Every two years, Chad Campbell comes up for parole. As soon as he is denied parole for the double, brutal murders in August of 1990 of Cindy Lewis, his 15-year-old Palmyra-Macedon Central School district classmate, and Curtis Rizzo, the 17-month-old boy she was babysitting, the process for the victim’s families begins all over again.
It was a hot August week when Cindy and Curtis went missing. The community held its breath in the days before the bodies were discovered. Chad Campbell, 14 years old at the time, even helped in the search for the two children. He quickly became a suspect and eventually told State Police Investigator David Gould (Retired from State Police and current Cayuga County Sheriff) that he started off killing animals. “Once I heard that, I knew he was capable of murder,” said Gould.
A short time later Campbell admitted killing Cindy Lewis and Curtis Rizzo. He eventually led police to where he threw the murder weapon, a long knife, tossed about 25 yards from where the bodies were found, in a field behind the Palmyra-Macedon Middle School.
Campbell told investigators that he had lured Cindy to the location with a phone call saying it was urgent she meet him.
“Why he stabbed the baby is mind boggling. Why not just leave after he killed the girl. There was so much devil meanness in him,” remembered former State Police Investigator David Gould.
Gould recalled there was no remorse for the crime Campbell admitted to. “He was not mentally ill, he knew what he was doing,” recalled Gould. “It was not a heat of the moment crime, he had planned the whole thing out,” he added.
The ensuing 1991 trial included allegations of Satanic worship and the suggestion by Campbell’s defense attorney that perhaps others were involved in the slaying of Cynthia and Rizzo. The case tore apart the Palmyra-Macedon community as sides were taken and rumors spread like wildfire.
Upon his conviction, Chad Campbell was sentenced to life in prison.

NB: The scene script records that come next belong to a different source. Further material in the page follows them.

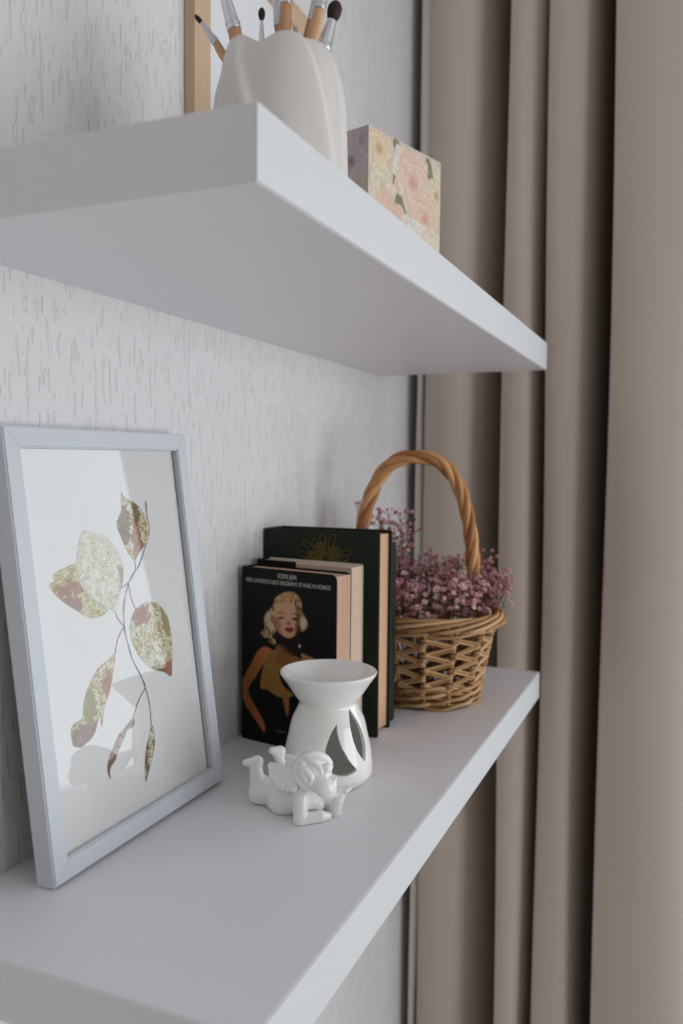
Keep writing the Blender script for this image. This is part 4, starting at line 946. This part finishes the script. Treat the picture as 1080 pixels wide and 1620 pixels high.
m_bh = mat('brush_handle_wood', rgb(214, 170, 132), 0.45, 0.4, 0.12, 30, stretch=(6, 6, 1))
m_bh2 = mat('brush_handle_dark_wood', rgb(200, 152, 114), 0.45, 0.4, 0.12, 30, stretch=(6, 6, 1))
m_fer = mat('nickel_ferrule', (0.75, 0.76, 0.78), 0.32, 0.5, 0.06, 80, metal=0.9)
m_fer2 = mat('white_ferrule', (0.72, 0.73, 0.76), 0.35, 0.5, 0.04, 80, metal=0.3)
m_bris = mat('dark_brown_bristle', rgb(58, 42, 34), 0.7, 0.3, 0.3, 300)
m_bris0 = mat('black_bristle', rgb(32, 28, 28), 0.6, 0.3, 0.3, 300)
B_SPEC = [  # ferrule r0 (bristle side), r1 (handle side), handle r, bristle max r, materials, label
    (0.0016, 0.0030, 0.0032, 0.0017, m_fer2, m_bh, m_bris0, 'thin paint brush with a fine black point leaning far left in the jar'),
    (0.0038, 0.0052, 0.0050, 0.0042, m_fer, m_bh2, m_bris, 'thick paint brush with a silver ferrule, second from the left'),
    (0.0012, 0.0024, 0.0024, 0.0026, m_fer, m_bh, m_bris, 'slim round paint brush showing only dark tip and silver ferrule'),
    (0.0032, 0.0035, 0.0034, 0.0034, m_fer2, m_bh, m_bris, 'paint brush with a pale ferrule, left of the middle pair'),
    (0.0040, 0.0044, 0.0046, 0.0040, m_fer, m_bh2, m_bris, 'upright wooden paint brush, right of the middle pair'),
    (0.0028, 0.0030, 0.0032, 0.0030, m_fer2, m_bh2, m_bris, 'thin paint brush tucked behind the slanting one on the right'),
    (0.0040, 0.0042, 0.0045, 0.0040, m_fer, m_bh, m_bris, 'wooden paint brush slanting right in front of a thinner one'),
    (0.0036, 0.0060, 0.0048, 0.0054, m_fer, m_bh, m_bris, 'fluffy dark brown mop brush at the far right of the jar')]
for pts, (r0, r1, rh, rb, mf, mh, mb, lab) in zip(BRUSH, B_SPEC):
    P = [np.array(p) for p in pts]
    d = (P[3] - P[2]) / np.linalg.norm(P[3] - P[2])
    bot = np.array((CX, CY, ZT + 0.012)); 
    t = thing('paint_brush', lab, 'paint brush', tuple(P[3]), 0, 'paint brushes in the wrapped jar')
    q = [p - P[3] for p in P]
    # handle runs down into the jar
    end = np.array((CX, CY, ZT + 0.07)) + (P[3] - np.array((CX, CY, P[3][2]))) * 0.25 - P[3]
    hpts = catmull([q[2], q[3], end], 6)
    tube('handle', hpts, np.interp(np.linspace(0, 1, len(hpts)), [0, 0.25, 0.6, 1], [r1 * 0.93, rh, rh, rh * 0.7]), mh, t, 12)
    fpts = [q[1] + (q[2] - q[1]) * s for s in (0, 0.05, 0.3, 0.62, 0.78, 0.80, 0.83, 0.86, 0.89, 0.91, 0.97, 1.0)]
    fr0 = [r0 * .96, r0, r0 + (r1 - r0) * .35, r0 + (r1 - r0) * .7, r1 * .96, r1 * 1.06, r1 * .96, r1 * 1.06, r1 * .97, r1, r1 * 1.02, r1]
    tube('ferrule', fpts, fr0, mf, t, 16)
    bpts = [q[1] + (q[0] - q[1]) * s for s in (-0.02, 0.15, 0.4, 0.65, 0.85, 0.95, 1.0)]
    tube('bristles', bpts, [r0 * .9, (r0 + rb) / 2, rb, rb * .98, rb * .68, rb * .36, rb * .05], mb, t, 14)

# floral box
bxh, bxw, bxd = 0.12, 0.119, 0.116
fb = thing('floral_box', 'square cardboard box printed with pale pink roses on the upper shelf', 'box', (0.3286, -0.1905, ZT), math.atan2(-0.0327, 0.1144))
m_card = mat('cardboard_inside', rgb(215, 205, 190), 0.8)
box('carton', (0.0004, 0.0004, 0), (bxw - 0.0004, bxd - 0.0004, bxh - 0.0004), m_card, fb, 0.001, 2)
m_flor = attr_mat('rose_print', 0.55, 0.3)
def paint_roses(U, V, seed):
    """U,V in metres on a face"""
    r = random.Random(seed); img = np.zeros(U.shape + (3,)) + np.array(rgb(206, 196, 178))
    img = over(img, sstep(0.45, 0.7, fnoise(U, V, 90, seed)) * 0.8, rgb(222, 208, 186))
    # leaves
    for cx, cy, ang, ln, wd in LEAFS[seed]:
        x = (U - cx) * math.cos(ang) + (V - cy) * math.sin(ang); y = -(U - cx) * math.sin(ang) + (V - cy) * math.cos(ang)
        m = sstep(1.1, 0.9, (x / ln) ** 2 + (y / (wd * (1 - 0.3 * x / ln))) ** 2)
        img = over(img, m * 0.9, rgb(128, 132, 100)); img = over(img, m * sstep(0.5, 0.7, fnoise(U, V, 200, seed + 3)) * 0.6, rgb(96, 104, 78))
    for cx, cy, R, col, cen in ROSES[seed]:
        dx_, dy_ = U - cx, V - cy; rad = np.hypot(dx_, dy_) / R; th = np.arctan2(dy_, dx_)
        ed = 1 + 0.10 * np.sin(5 * th + cx * 400) + 0.06 * np.sin(9 * th + 1)
        m = sstep(1.02, 0.96, rad / ed)
        sw = rad * 3.2 + 0.8 * fnoise(U, V, 120, seed + 31) + 0.4 * np.sin(3 * th + rad * 5) + th / (2 * math.pi) * 1.0
        ph = sw - np.floor(sw)
        col = np.array(col); img = over(img, m, col)
        img = over(img, m * sstep(0.35, 0.98, ph) * 0.38, np.minimum(col * 1.25 + 0.06, 0.86))
        img = over(img, m * sstep(0.30, 0.0, ph) * 0.30, col * np.array((0.80, 0.62, 0.52)))
        img = over(img, m * sstep(0.42, 0.0, rad) * 0.65, cen)
    img = img * (0.86 + 0.26 * fnoise(U, V, 320, seed + 50))[..., None]
    return img
PK, CR, LV, WH = rgb(226, 198, 180), rgb(222, 208, 186), rgb(204, 190, 194), rgb(222, 216, 204)
SAL, MUS, OLV = rgb(196, 132, 104), rgb(170, 130, 70), rgb(92, 78, 34)
ROSES = {1: [(0.016, 0.104, 0.020, rgb(226, 202, 172), MUS), (0.055, 0.098, 0.019, WH, rgb(224, 190, 168)), (0.071, 0.088, 0.030, PK, SAL), (0.022, 0.072, 0.020, CR, rgb(206, 184, 140)), (0.112, 0.086, 0.018, rgb(222, 204, 176), MUS), (0.092, 0.058, 0.024, rgb(226, 196, 172), SAL),
             (0.030, 0.040, 0.030, rgb(224, 192, 170), SAL), (0.072, 0.030, 0.026, WH, rgb(196, 184, 140)), (0.104, 0.028, 0.024, CR, rgb(200, 180, 150)), (0.005, 0.030, 0.018, PK, SAL), (0.05, 0.008, 0.02, CR, MUS)],
         2: [(0.020, 0.092, 0.020, LV, OLV), (0.008, 0.108, 0.014, rgb(196, 186, 192), rgb(160, 150, 160)), (0.026, 0.050, 0.026, rgb(206, 178, 170), SAL), (0.060, 0.080, 0.026, LV, OLV), (0.064, 0.034, 0.026, PK, SAL), (0.098, 0.070, 0.026, rgb(200, 180, 170), MUS), (0.1, 0.02, 0.025, CR, SAL), (0.005, 0.02, 0.02, PK, SAL)],
         3: [(0.03, 0.03, 0.03, PK, SAL), (0.09, 0.035, 0.028, CR, MUS), (0.035, 0.09, 0.028, LV, OLV), (0.09, 0.09, 0.032, WH, SAL)]}
LEAFS = {1: [(0.050, 0.060, -1.0, 0.024, 0.007), (0.060, 0.046, -0.8, 0.022, 0.007), (0.100, 0.103, -1.2, 0.016, 0.005), (0.045, 0.112, -0.9, 0.010, 0.005), (0.045, 0.076, -1.2, 0.016, 0.006)],
         2: [(0.006, 0.118, 0.8, 0.012, 0.006), (0.045, 0.1, 0.6, 0.014, 0.006), (0.045, 0.06, 2.0, 0.016, 0.006), (0.082, 0.05, 1.0, 0.02, 0.007)], 3: [(0.06, 0.06, 0.6, 0.02, 0.007)]}
st = 0.0008
U, V = np.meshgrid(np.arange(0.0, bxw + st / 2, bxw / 148), np.arange(0.0, bxh + st / 2, bxh / 150))
print_mesh('front_paper', U, V, paint_roses(U, V, 1), lambda a, b: np.stack([a, np.zeros_like(a), b], 1), m_flor, fb)
U, V = np.meshgrid(np.arange(0.0, bxd + st / 2, bxd / 120), np.arange(0.0, bxh + st / 2, bxh / 120))
print_mesh('side_paper', U, V, paint_roses(U, V, 2), lambda a, b: np.stack([np.zeros_like(a), a, b], 1), m_flor, fb)
U, V = np.meshgrid(np.arange(0.0, bxw + st / 2, bxw / 80), np.arange(0.0, bxd + st / 2, bxd / 80))
print_mesh('top_paper', U, V, paint_roses(U, V, 3), lambda a, b: np.stack([a, b, np.full(a.shape, bxh)], 1), m_flor, fb)
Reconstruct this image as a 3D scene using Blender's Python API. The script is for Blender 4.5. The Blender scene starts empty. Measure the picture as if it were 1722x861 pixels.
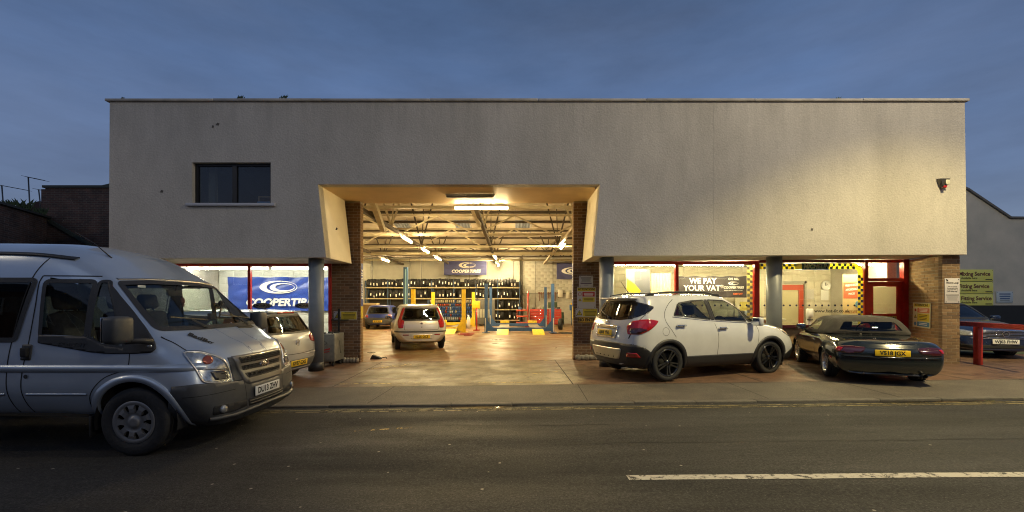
import bpy, bmesh, math, random
from math import radians as R, sin, cos, pi, sqrt, hypot, atan2
from mathutils import Vector, Matrix
from mathutils.bvhtree import BVHTree
from mathutils.geometry import delaunay_2d_cdt
S = bpy.context.scene
COL = S.collection
random.seed(7)

# ---------------------------------------------------------------- camera
F, CX, VH, HC = 720.0, 861.0, 510.0, 1.5          # photograph: focal length in px, centre, horizon, eye height
cd = bpy.data.cameras.new('camera'); cam = bpy.data.objects.new('camera', cd); COL.objects.link(cam)
cam.location = (0, 0, HC); cam.rotation_euler = (R(90), 0, 0)
cd.sensor_width = 36; cd.lens = F / 1722 * 36; cd.shift_y = (VH - 430.5) / 1722
cd.clip_start = 0.05; cd.clip_end = 3000
S.camera = cam
# ---------------------------------------------------------------- world: dusk
W = bpy.data.worlds.new('World'); S.world = W; W.use_nodes = True
wn, wl = W.node_tree.nodes, W.node_tree.links
for n in list(wn): wn.remove(n)
wo = wn.new('ShaderNodeOutputWorld'); bg = wn.new('ShaderNodeBackground')
sky = wn.new('ShaderNodeTexSky'); sky.sky_type = 'NISHITA'; sky.sun_disc = False
SUN_EL, SUN_AZ = 2.0, 200.0
sky.sun_elevation = R(SUN_EL); sky.sun_rotation = R(SUN_AZ); sky.altitude = 50
sky.air_density = 1.0; sky.dust_density = 0.6; sky.ozone_density = 2.0
tc = wn.new('ShaderNodeTexCoord'); mp = wn.new('ShaderNodeMapping'); mp.inputs['Scale'].default_value = (1.0, 2.0, 5.0); mp.inputs['Rotation'].default_value = (0, R(12), R(20))
nz = wn.new('ShaderNodeTexNoise'); nz.inputs['Scale'].default_value = 1.6; nz.inputs['Detail'].default_value = 5; nz.inputs['Roughness'].default_value = .55
rp = wn.new('ShaderNodeValToRGB'); rp.color_ramp.elements[0].position = .38; rp.color_ramp.elements[0].color = (0, 0, 0, 1); rp.color_ramp.elements[1].position = .72; rp.color_ramp.elements[1].color = (.35, .35, .35, 1)
mx = wn.new('ShaderNodeMixRGB'); mx.blend_type = 'MIX'
hs = wn.new('ShaderNodeMixRGB'); hs.blend_type = 'ADD'; hs.inputs[0].default_value = 1
ml = wn.new('ShaderNodeMixRGB'); ml.blend_type = 'MULTIPLY'; ml.inputs[0].default_value = 1
SKY_TINT = (1, 1, 1, 1); CLOUD = (.85, 1.05, 1.6, 1)
ml.inputs[2].default_value = SKY_TINT
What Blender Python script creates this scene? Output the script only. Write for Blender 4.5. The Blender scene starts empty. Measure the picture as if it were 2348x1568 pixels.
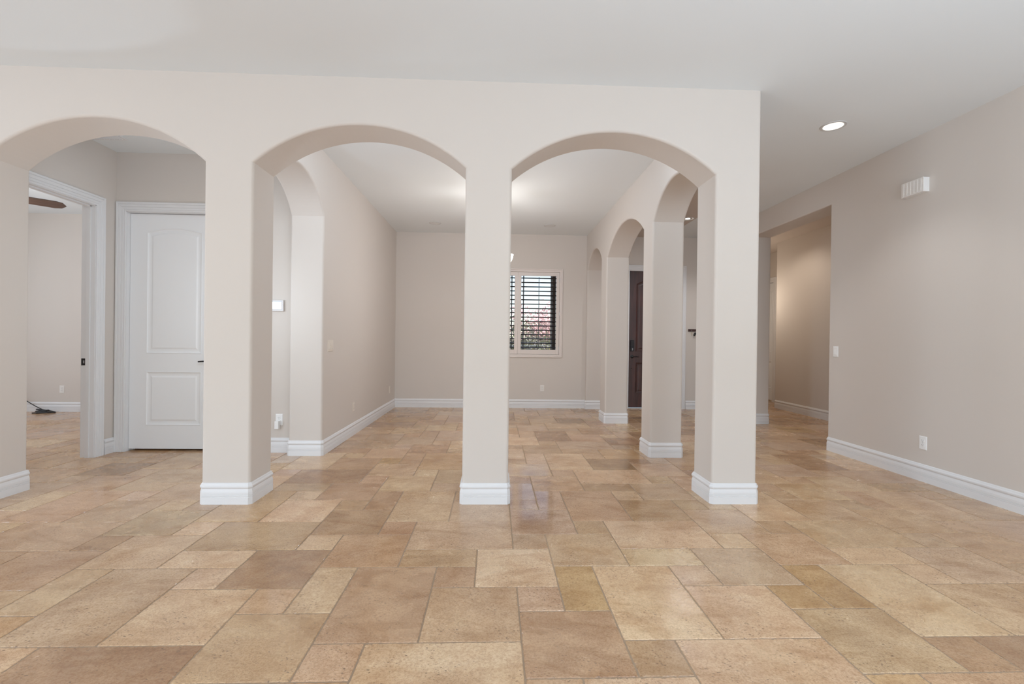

He was initially sent to juvenile confinement until he reached adulthood, then transferred to State prison.
Though he has been eligible for parole six times since 2008, Campbell has previously been denied an early release because, according to the parole board, has shown no remorse for these heinous crimes.
Since 2008, the Wayne County District Attorney’s Office, along with a host of local politicians, family of the victims and the community at large, through petition drives, have kept Campbell safely behind bars.
State Senator Pam Helming led the latest drive, securing over 900 names, along with comments, to stop any possibility of release.
Helming’s petition drive stalled Chad’s 2018 May hearing until the parole board had a chance to review the petition and comments.
Chad’s hearing was again delayed until February of 2019, due to a legal issue.
The decision to deny parole was finally handed down two weeks ago on August 12.
Elaine Hartnagle, Curtis Rizzo’s grandmother, said she and the other victim’s families have already begun to drive to mount a petition and drive to keep Campbell behind bars at the next parole hearing in May, 2020.
Helming said she has worked with Elaine Hartnagel to support bills in the State Senate that would help victims and their families during parole board hearings.
One measure would lengthen the time between parole hearings from two years to five years to give grieving families “a greater period of peace” before having to relive their tragedies while testifying at the next hearing.
Another measure, Helming continued, would allow all family members and others to make statements during hearings to create what she said would be “a more open and fair process for victims’ families and all those affected by the crime.” For example, she said, grandparents such as Hartnagel cannot speak before the Parole Board.
The Times has learned that Campbell had written letters to both of the victim’s mothers, Curtis’s mother Carol Bauer and Cindy’s mother, Nancy Lewis back in 2018. In the letters Campbell apologizes for what he did and the impact on the families. “He said he feels real bad about it everyday, that’s bullshit,”said in Nancy. “In the letter he called her daughter Cynthia. Nobody ever called her Cynthia, it was always Cindy. Either he was coached to write the letter, or somebody else wrote it.”